Customs, Excise and Gold Tribunal - Mumbai
Bombay Chemicals Ltd. vs Cce on 21 July, 1998
Equivalent citations: 1998(79)ECR617(TRI.-MUMBAI)
ORDER K. Sankararaman, Member (T)
1. This appeal is directed against or-der-in-appeal No. GSM-131/90B-III dated 16.1.1990 passed by the Collector of Central Excise (Appeals), Bombay allowing the appeal filed by the Department and setting aside the order dated 27.5.1988 passed by the Assistant Collector, Thane, Division-II whereby the latter had upheld the contention of M/s. Bombay Chemicals Ltd., (the present appellant) that the stockists and wholesalers are separate class of buyers and that the former were entitled to trade discount of 15%. By allowing the Department's appeal and setting aside the aforesaid order of the Assistant Collector, the Collector (Appeals) upheld that the assessee (appellant herein) was entitled to deduction of only 10% as trade discount in respect of their sales to the stockists, that quantum of discount being what was allowed by them to the wholesalers when they made the supplies directly to them.
2. Arguing the case of the appellant, Shri Sandeep Narain, learned advocate submitted that appellant was having distributors covering different regions and on their sales made to such distributors, they were given discount of 20%. The distributors were selling the goods to stockists in their region. Such stockists, in turn, had a number of wholesalers within their territory. Sometimes, sales were made by the appellant directly to the stockists as well as to the wholesalers. In the case of such direct sales to stockists, the discount allowed was 15% but 5% was paid to the distributors. Likewise, when sales were made directly to the wholesalers, the discount offered was 10% but in that case, the stockists were given 5%. The department has taken the stand that the payments made to the stockists were in the nature of agency commission paid to the stockists who were performing such a function on behalf of the appellant. Learned Counsel contended that this was not a correct position taken by the Department since the stockists were not performing any such agency function. In support of the claim that they were entitled to the deduction of 15% in respect of their direct sales effected to the stockists, learned Counsel relied upon the decision of the Tribunal in Sandoz limited .

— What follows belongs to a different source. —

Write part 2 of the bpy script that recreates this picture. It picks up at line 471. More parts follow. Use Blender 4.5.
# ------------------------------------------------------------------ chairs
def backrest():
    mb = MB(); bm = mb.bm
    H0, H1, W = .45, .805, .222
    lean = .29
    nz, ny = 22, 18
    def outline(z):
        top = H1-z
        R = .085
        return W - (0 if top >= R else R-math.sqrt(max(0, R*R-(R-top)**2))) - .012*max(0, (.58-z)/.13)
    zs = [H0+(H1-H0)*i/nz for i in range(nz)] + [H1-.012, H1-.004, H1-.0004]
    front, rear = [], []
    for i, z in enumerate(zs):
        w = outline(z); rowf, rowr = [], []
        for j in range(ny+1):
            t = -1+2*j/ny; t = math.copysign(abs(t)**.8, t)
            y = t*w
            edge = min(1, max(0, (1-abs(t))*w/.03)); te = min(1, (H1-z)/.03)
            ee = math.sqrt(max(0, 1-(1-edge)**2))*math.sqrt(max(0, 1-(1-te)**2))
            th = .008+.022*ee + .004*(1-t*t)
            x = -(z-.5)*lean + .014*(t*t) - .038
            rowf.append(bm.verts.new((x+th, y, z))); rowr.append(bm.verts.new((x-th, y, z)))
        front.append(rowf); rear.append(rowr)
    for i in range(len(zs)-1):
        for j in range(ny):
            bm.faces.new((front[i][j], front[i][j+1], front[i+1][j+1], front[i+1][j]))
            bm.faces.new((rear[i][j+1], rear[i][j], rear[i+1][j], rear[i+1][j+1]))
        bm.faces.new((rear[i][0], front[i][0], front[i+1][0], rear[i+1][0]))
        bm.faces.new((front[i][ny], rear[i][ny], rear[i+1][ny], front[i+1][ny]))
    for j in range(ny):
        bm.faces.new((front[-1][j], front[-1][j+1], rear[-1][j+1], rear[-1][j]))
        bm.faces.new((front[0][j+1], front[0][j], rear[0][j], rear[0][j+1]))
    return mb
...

3. Resisting the arguments advanced in support of the appeal, Shri K. Srivastava, learned Departmental Representative stated that the stockists were acting on behalf of the appellant and as such, the Collector (Appeals) had correctly held that the payment made by the appellant to the stockists was agency commission according to the judgment of the Supreme Court in Coromandal Fertilizers . He pleaded that the appeal be dismissed.
4. We have taken note of the rival submissions. We have perused the record and the judgements cited at the bar. The narration of the facts in the appeal memorandum as also the discussion in the impugned order-in-appeal bear out the claim of the appellant that the stockists were not performing the function of the agents of the appellant. Accordingly, the discount paid to them by the appellant in respect of the sales effected by them directly to the wholesalers situated in the territory of such stockists may not be considered as an agency commission paid to them for services rendered by them to the appellant as agent. Accordingly, the judgment of the Supreme Court in Coromandal Fertilizers does not apply to the present case. We also find that the Tribunal had held in the following cases that the higher discount paid to the wholesalers should be admissible and not limited to lower discount paid by the manufacturer to sub-dealers. In such cases where supplies were made directly by the manufacturer to sub-dealers to whom the lower discount was given and the differential amount of discount was paid to the wholesalers, the action of the Departmental Officers in denying the higher discount was reversed. The decisions were in the following cases:
(i) Electrical Products Corporation v. CCE .
(ii) CCE v. Stallion Shox Ltd. .
(iii) CCE v. Talbros Automotive Components reported in 1997 (90) ELT 219 (Tribunal) : 1997 (68) ECR 801 (T).
5. In line with the stand taken by the Tribunal in the aforesaid cases, we hold that the appellant was entitled to deduction of 15% discount in respect of sales made to the stockists and the Collector (Appeals) was in error in restricting the discount to 10% only which was the quantum of discount granted by them to wholesalers when supplies were made directly by the appellant to such wholesalers. The impugned order-in-appeal is set aside and the appeal allowed.